Unfortunately, it does not end there. This pattern of weak economic management has been repeated since the 1990s. Issues of competence aside, political expediency, short-term thinking, inordinately large lags in policymaking leading to a delayed response, combined with coordination failure at different levels have been responsible.

There are institutional factors at play as well. The brain drain Pakistan experienced for decades, combined with declining educational standards, has reduced the ‘institutional bandwidth’ and competency levels across government. A large part of the short-term thinking is a result of the Ministry of Finance in the economic policymaking driving seat, having displaced the Planning Commission under the litany of IMF programmes since 1988. As I have written before, the Planning Commission with its longer planning horizon gave way to the finance ministry with its ingrained 12-month budget cycle thinking which was made even shorter by Fund programmes’ framework of monitoring conditionality on a quarterly basis.
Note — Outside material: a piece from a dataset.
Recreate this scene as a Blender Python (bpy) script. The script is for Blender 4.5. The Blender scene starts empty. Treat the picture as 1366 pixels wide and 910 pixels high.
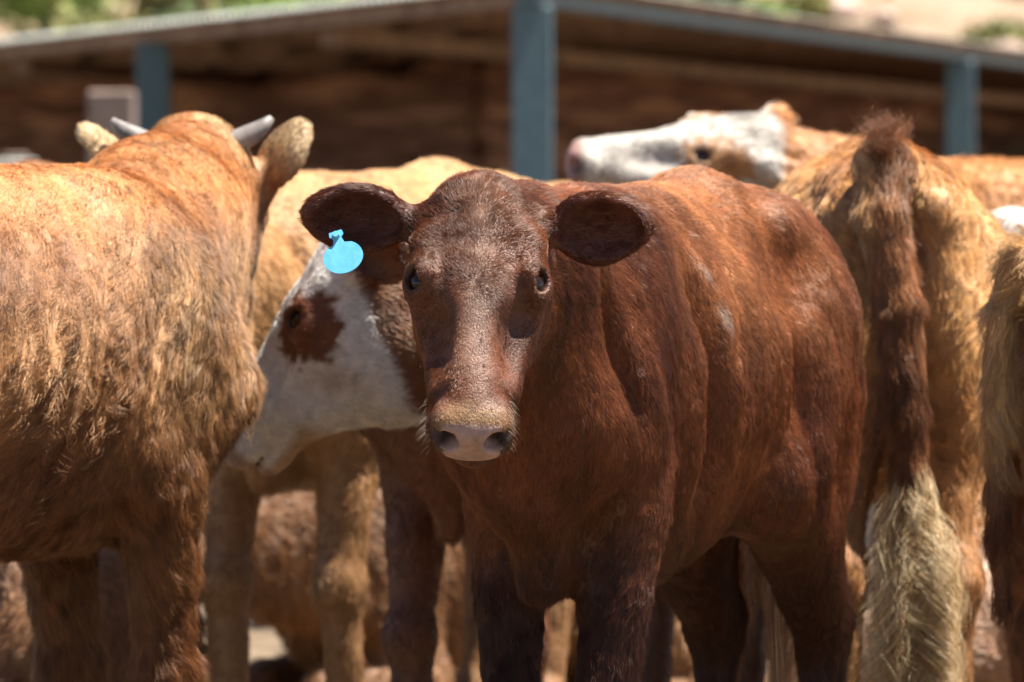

The current economic policymaking framework is deeply flawed as well as inadequate, with a transactional approach to economic issues at the ECC, and an exclusively project approval emphasis at the NEC/ Ecnec. Parliament is almost completely missing in action in terms of debating or giving direction on economic issues. There needs to be greater structure and purposeful process in the policymaking framework, moving away from a piecemeal, ad hoc and transactional approach.

One silver lining is that over the past decade or so, Pakistan has produced an excellent crop of younger economists. While too few are macroeconomists (or monetary ones), this younger crop should be inducted into policymaking roles. Finally, there is a dire need to educate parliamentarians (as well as the honourable judges) on economic issues.

The writer is a former member of the prime minister’s economic advisory council, and heads a macroeconomic consultancy based in Islamabad.